L’ancienne maison communale (mairie), restaurée, a été rebaptisée Landshuis, et accueille régulièrement expositions et autres manifestations culturelles.

La jouxtent le Commandeurshuis (maison du commandeur) et le Poldermuseum. Ce dernier, fondé en 1958 et établi à l’origine dans le village de Wilmarsdonk, fut transféré ici en 1963, dans une ancienne biscotterie, à la suite de la disparition de ce village. Dans une vingtaine de salles sont exposés divers objets propres à composer un tableau de ce que fut la vie quotidienne dans les polders du nord d’Anvers.

Les remparts et la douve ont été conservés, à l’exception d’une partie de cette dernière, transformée en petit bassin à marée entre 1903 et 1906 ; ce killetje (néerl. 'crique, accul') est aujourd’hui à l’usage principal des plaisanciers.

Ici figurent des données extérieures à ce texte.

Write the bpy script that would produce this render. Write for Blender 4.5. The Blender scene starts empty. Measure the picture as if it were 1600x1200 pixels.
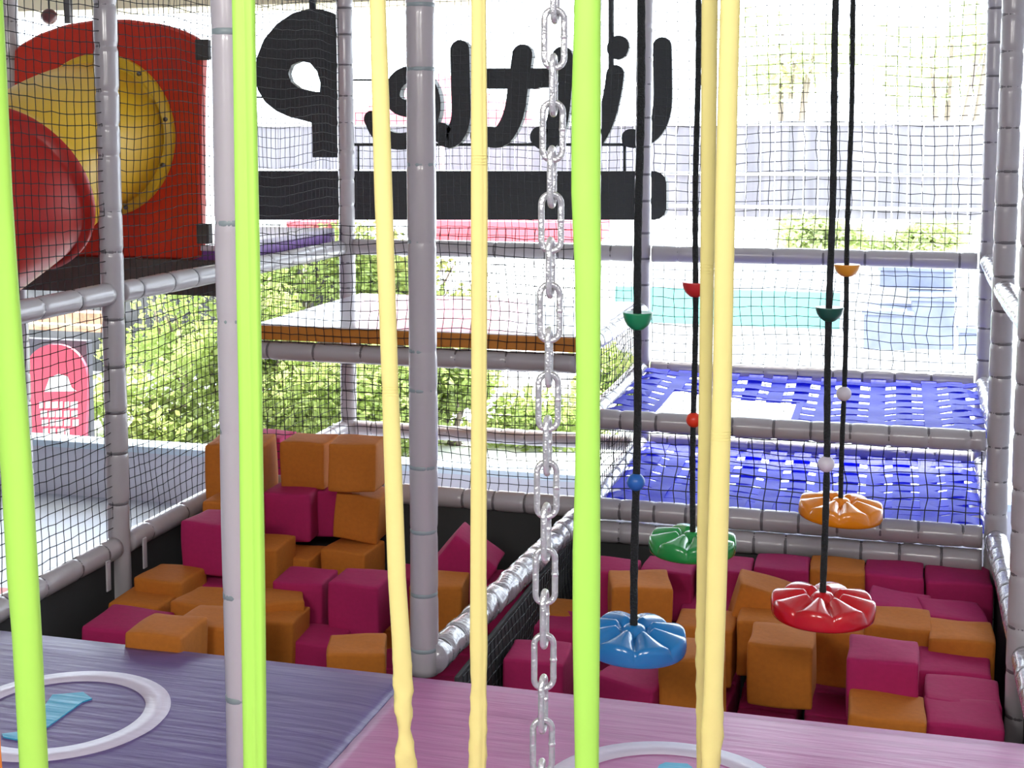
import bpy, bmesh, math, random
import numpy as np
from mathutils import Vector, Matrix
random.seed(7); rng = np.random.default_rng(7)
PI = math.pi
C = bpy.context.scene.collection
sc = bpy.context.scene

# ------------------------------------------------------------------ camera
F = 2150.0; XP = 800.0; YP = 420.0; H = 1.57
PITCH = math.atan(205 / 2150.0); YAW = math.radians(15.5)
cam_d = bpy.data.cameras.new('camera'); cam = bpy.data.objects.new('camera', cam_d); C.objects.link(cam)
cam_d.sensor_width = 36; cam_d.lens = F / 1600 * 36; cam_d.shift_y = -(600 - YP) / 1600
cam_d.clip_start = 0.05; cam_d.clip_end = 300
cam.location = (0, 0, H); cam.rotation_euler = (PI / 2 - PITCH, 0, YAW)
sc.camera = cam

# ------------------------------------------------------------------ view, sky, sun, lamps
sc.view_settings.view_transform = 'Standard'; sc.view_settings.look = 'None'
sc.view_settings.gamma = 1; sc.view_settings.exposure = 0.0; sc.view_settings.use_curve_mapping = False
w = bpy.data.worlds.new('sky'); sc.world = w; w.use_nodes = True
w.node_tree.nodes['Background'].inputs[0].default_value = (0.80, 0.90, 1.0, 1)
w.node_tree.nodes['Background'].inputs[1].default_value = 9.0
sd = bpy.data.lights.new('sun', 'SUN'); sun = bpy.data.objects.new('sun', sd); C.objects.link(sun)
sd.energy = 14.0; sd.angle = math.radians(1.0); sd.color = (1, 0.96, 0.88)
sun.rotation_euler = Vector((0.15, 0.58, 0.76)).to_track_quat('Z', 'Y').to_euler(); sun.location = (-3, 9, 9)
def area(name, loc, sx, sy, e, aim, col=(1, 0.97, 0.93)):
    d = bpy.data.lights.new(name, 'AREA'); o = bpy.data.objects.new(name, d); C.objects.link(o)
    d.shape = 'RECTANGLE'; d.size = sx; d.size_y = sy; d.energy = e; d.color = col
    o.location = loc; o.rotation_euler = (Vector(aim) - Vector(loc)).to_track_quat('-Z', 'Y').to_euler()
    return o
LAMPS = [(-1.6, -0.9), (0.5, -0.7)]
for i, (lx, ly) in enumerate(LAMPS):  # housings modelled around the added lamps, out of view
    area('added_fill_light', (lx, ly, 2.60), 1.2, 0.5, 104, (lx, ly + 1.6, 1.2))  # added lamps out of view, standing in for a likely camera flash

# ------------------------------------------------------------------ unprojection used only to read real positions off the picture
fwd = np.array([-math.sin(YAW) * math.cos(PITCH), math.cos(YAW) * math.cos(PITCH), -math.sin(PITCH)])
rgt = np.array([math.cos(YAW), math.sin(YAW), 0.0]); upv = np.cross(rgt, fwd)
def at(x, y, X=None, Y=None, Z=None, d=None):
    r = fwd * F + rgt * (x - XP) - upv * (y - YP); o = np.array([0, 0, H])
    if X is not None: t = X / r[0]
    elif Y is not None: t = Y / r[1]
    elif Z is not None: t = (Z - H) / r[2]
    else: t = d / F
    return Vector(o + r * t)

# ------------------------------------------------------------------ materials
def mat(name, col, rough=0.5, metal=0.0, bump=0.0, bscale=20, var=0.0, vscale=5, spec=0.5, coat=0.0, trans=None, stripes=None, stretch=None):
    m = bpy.data.materials.new(name); m.use_nodes = True; nt = m.node_tree; b = nt.nodes['Principled BSDF']
    b.inputs['Base Color'].default_value = (*col, 1); b.inputs['Roughness'].default_value = rough
    b.inputs['Metallic'].default_value = metal; b.inputs['Specular IOR Level'].default_value = spec
    b.inputs['Coat Weight'].default_value = coat; b.inputs['Coat Roughness'].default_value = 0.12
    tc = nt.nodes.new('ShaderNodeTexCoord'); src = tc.outputs['Object']
    if stretch:
        mp = nt.nodes.new('ShaderNodeMapping'); mp.inputs['Scale'].default_value = stretch
        nt.links.new(src, mp.inputs['Vector']); src = mp.outputs['Vector']
    if var > 0:
        n = nt.nodes.new('ShaderNodeTexNoise'); n.inputs['Scale'].default_value = vscale; n.inputs['Detail'].default_value = 4
        nt.links.new(src, n.inputs['Vector'])
        r = nt.nodes.new('ShaderNodeMapRange'); r.inputs[1].default_value = 0.3; r.inputs[2].default_value = 0.7
        r.inputs[3].default_value = 1 - var; r.inputs[4].default_value = 1 + var
        nt.links.new(n.outputs['Fac'], r.inputs[0])
        mx = nt.nodes.new('ShaderNodeVectorMath'); mx.operation = 'SCALE'; mx.inputs[0].default_value = col
        nt.links.new(r.outputs[0], mx.inputs['Scale']); nt.links.new(mx.outputs[0], b.inputs['Base Color'])
    if bump > 0:
        n = nt.nodes.new('ShaderNodeTexNoise'); n.inputs['Scale'].default_value = bscale; n.inputs['Detail'].default_value = 3
        nt.links.new(src, n.inputs['Vector'])
        bp = nt.nodes.new('ShaderNodeBump'); bp.inputs['Strength'].default_value = bump; bp.inputs['Distance'].default_value = 0.01
        nt.links.new(n.outputs['Fac'], bp.inputs['Height']); nt.links.new(bp.outputs[0], b.inputs['Normal'])
    if trans:
        t = nt.nodes.new('ShaderNodeBsdfTranslucent'); t.inputs[0].default_value = (*trans, 1)
        mxs = nt.nodes.new('ShaderNodeMixShader'); mxs.inputs[0].default_value = 0.5
        nt.links.new(b.outputs[0], mxs.inputs[1]); nt.links.new(t.outputs[0], mxs.inputs[2])
        nt.links.new(mxs.outputs[0], nt.nodes['Material Output'].inputs['Surface'])
    return m
M = dict(
 vinyl=mat('grey_vinyl', (0.43, 0.405, 0.42), 0.30, bump=0.35, bscale=9, coat=0.35),
 vinyl2=mat('pale_grey_vinyl', (0.55, 0.52, 0.55), 0.30, bump=0.3, bscale=9, coat=0.35),
 vinylw=mat('wrinkled_grey_vinyl', (0.36, 0.34, 0.37), 0.16, bump=0.8, bscale=22, coat=0.8, stretch=(1, 2.4, 1)),
 tape=mat('grey_green_tape', (0.26, 0.32, 0.33), 0.4),
 tie=mat('dark_tie', (0.14, 0.13, 0.14), 0.4),
 net=mat('net_cord', (0.012, 0.013, 0.016), 0.7),
 rope=mat('black_rope', (0.012, 0.016, 0.016), 0.75, bump=1.0, bscale=160),
 pink=mat('pink_foam_cloth', (0.40, 0.008, 0.10), 0.85, bump=0.25, bscale=14, var=0.06, vscale=60),
 orange=mat('orange_foam_cloth', (0.50, 0.155, 0.012), 0.85, bump=0.25, bscale=14, var=0.06, vscale=60),
 lime=mat('lime_stretch_fabric', (0.42, 0.80, 0.11), 0.6, bump=0.12, bscale=10),
 yellow=mat('yellow_stretch_fabric', (0.80, 0.70, 0.26), 0.65, bump=0.15, bscale=30),
 orangefab=mat('orange_stretch_fabric', (0.9, 0.25, 0.02), 0.65),
 steel=mat('galvanised_steel', (0.62, 0.62, 0.64), 0.34, metal=0.75, bump=0.5, bscale=90),
 black=mat('black_board', (0.035, 0.038, 0.038), 0.75, bump=0.2, bscale=6),
 sign=mat('black_sign_foam', (0.018, 0.021, 0.022), 0.6, bump=0.3, bscale=40),
 purple=mat('purple_mat_vinyl', (0.125, 0.085, 0.25), 0.42, bump=0.28, bscale=5, var=0.10, vscale=4, stretch=(0.7, 7, 1)),
 pinkmat=mat('pink_mat_vinyl', (0.45, 0.14, 0.33), 0.42, bump=0.28, bscale=5, var=0.10, vscale=4, stretch=(0.7, 7, 1)),
 ring=mat('white_print', (0.66, 0.60, 0.72), 0.4, bump=0.3, bscale=5, stretch=(0.7, 7, 1)),
 ltblue=mat('light_blue_print', (0.04, 0.40, 0.62), 0.4, bump=0.3, bscale=5, stretch=(0.7, 7, 1)),
 redplast=mat('red_plastic', (0.62, 0.035, 0.012), 0.34, bump=0.1, bscale=3),
 redtube=mat('red_tube_plastic', (0.50, 0.02, 0.012), 0.32, bump=0.1, bscale=3),
 yelplast=mat('yellow_plastic', (0.80, 0.50, 0.02), 0.36, var=0.06, vscale=3),
 bolt=mat('bolt', (0.2, 0.2, 0.2), 0.3, metal=0.9),
 darkgrey=mat('dark_grey_deck', (0.075, 0.07, 0.07), 0.6),
 deckpurple=mat('deck_purple', (0.20, 0.07, 0.36), 0.35),
 decktop=mat('deck_white', (0.87, 0.86, 0.92), 0.22, bump=0.05, bscale=6, coat=0.8),
 deckorange=mat('deck_orange', (0.55, 0.20, 0.02), 0.5),
 weblu=mat('blue_webbing', (0.06, 0.075, 0.72), 0.5, bump=0.2, bscale=60, trans=(0.09, 0.11, 0.85)),
 wall=mat('wall_paint', (0.60, 0.60, 0.66), 0.7), sill=mat('sill_paint', (0.55, 0.66, 0.74), 0.5),
 floor=mat('indoor_floor', (0.36, 0.38, 0.44), 0.5), floorred=mat('red_floor_stripe', (0.45, 0.05, 0.04), 0.5),
 cream=mat('cream_paint', (0.80, 0.72, 0.50), 0.6), ceil=mat('ceiling_paint', (0.5, 0.5, 0.5), 0.8),
 pave=mat('pavement', (0.62, 0.62, 0.60), 0.8, var=0.15, vscale=3),
 fence=mat('grey_planks', (0.17, 0.16, 0.18), 0.8, var=0.22, vscale=1.2, stretch=(6, 1, 0.4)),
 white=mat('white_paint', (0.82, 0.82, 0.82), 0.6), teal=mat('teal_sheet', (0.15, 0.40, 0.34), 0.6),
 leaf=mat('sunlit_leaf', (0.27, 0.34, 0.11), 0.6, var=0.6, vscale=2.5, trans=(0.50, 0.60, 0.20)),
 leafy=mat('pale_leaf', (0.52, 0.58, 0.34), 0.6, var=0.3, vscale=2.0, trans=(0.55, 0.62, 0.25)),
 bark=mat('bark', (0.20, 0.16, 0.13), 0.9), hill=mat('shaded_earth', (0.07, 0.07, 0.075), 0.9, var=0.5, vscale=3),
 signred=mat('sign_red', (0.62, 0.07, 0.12), 0.5), awning=mat('red_awning_cloth', (0.80, 0.25, 0.30), 0.7, trans=(0.85, 0.3, 0.36)),
 boardgrey=mat('board_grey', (0.075, 0.078, 0.10), 0.6), rust=mat('rust_brick', (0.50, 0.26, 0.16), 0.8, var=0.4, vscale=9),
 crate=mat('blue_grey_plastic', (0.15, 0.17, 0.25), 0.5, var=0.2, vscale=5), globe=mat('dark_red_globe', (0.09, 0.02, 0.02), 0.35),
 dblue=mat('blue_disc_plastic', (0.012, 0.20, 0.52), 0.22, coat=0.4), dred=mat('red_disc_plastic', (0.55, 0.006, 0.012), 0.2, coat=0.4),
 dgreen=mat('green_disc_plastic', (0.02, 0.30, 0.06), 0.22, coat=0.4), dorange=mat('orange_disc_plastic', (0.80, 0.25, 0.006), 0.22, coat=0.4),
 gstep=mat('green_step_plastic', (0.008, 0.26, 0.10), 0.3), dkgreen=mat('dark_green_step_plastic', (0.005, 0.075, 0.05), 0.3), rstep=mat('red_step_plastic', (0.60, 0.03, 0.03), 0.3),
 ostep=mat('orange_step_plastic', (0.80, 0.33, 0.03), 0.3), ballblue=mat('blue_ball', (0.02, 0.14, 0.5), 0.35), ballred=mat('red_ball', (0.8, 0.04, 0.01), 0.35),
 ballwhite=mat('white_ball', (0.66, 0.62, 0.68), 0.4), lampbox=mat('lamp_housing', (0.7, 0.7, 0.7), 0.5),
)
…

Le moulin-tour à galerie De Eenhoorn ('la licorne'), de 1735, est le plus ancien des moulins de ce type que compte la Flandre. Situé à l’origine dans le hameau Kruisweg, il a été démonté en 1966, puis, avec les matériaux récupérés, reconstruit à l’identique près de Lillo-Fort en 1969.

Un long embarcadère sert à l’amarrage d’un bac qui pendant les mois d’été fait le service entre Lillo et Doel.